Chesapeake is an Oklahoma City-based natural gas production company.

Its convertibles have been following the price of oil, which fell to $124.44 a barrel on the New York Mercantile Exchange on Wednesday.

Alliance Data plans offering

Alliance Data Systems planned to price $700 million of five-year convertible senior notes Wednesday after the market closed, with price talk at a coupon of 1.375% to 1.875% and an initial conversion premium of 20% to 25%.

Alliance common stock (NYSE: ADS) closed at $64.08 on Wednesday, up by 5.2% or $3.17.

There is an over-allotment option for an additional $105 million.

Banc of America, JPMorgan and Wachovia are the bookrunners of the Rule 144A offering.

Alliance, a Dallas-based marketing services company, said it plans to use the proceeds to buy back $300 million of shares, to pay about $105 million for convertible note hedge transactions and to repay two outstanding credit agreements in full to free up borrowing capacity.

"It's a great company, a good market position, models cheap," a sellsider said. "It's looking like it's going to price around 101, plus 0.75, somewhere around there. It's a very large company, they generate so much cash flow and they don't want their credit to reach what would be investment grade levels."

The sellsider, who used a credit assumption in the Treasuries plus mid-400 basis points region and a volatility in the high 30s, said Alliance wants to remain at a certain leverage level to reach an optimal capital structure because doing so could bring tax benefits and allow the company to return some funds to shareholders.

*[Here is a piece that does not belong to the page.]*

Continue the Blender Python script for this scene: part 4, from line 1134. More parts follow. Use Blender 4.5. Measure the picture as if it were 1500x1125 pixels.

The deal could work for both hedge and outright investors, the analyst said.

Alliance has about $1 billion of credit card exposure on its balance sheets, but that exposure is mostly not subprime, the analyst said.

"They've never gotten involved in subprime," the analyst said. "They go after a more affluent clientele, and they haven't seen any problems with liquidity or access."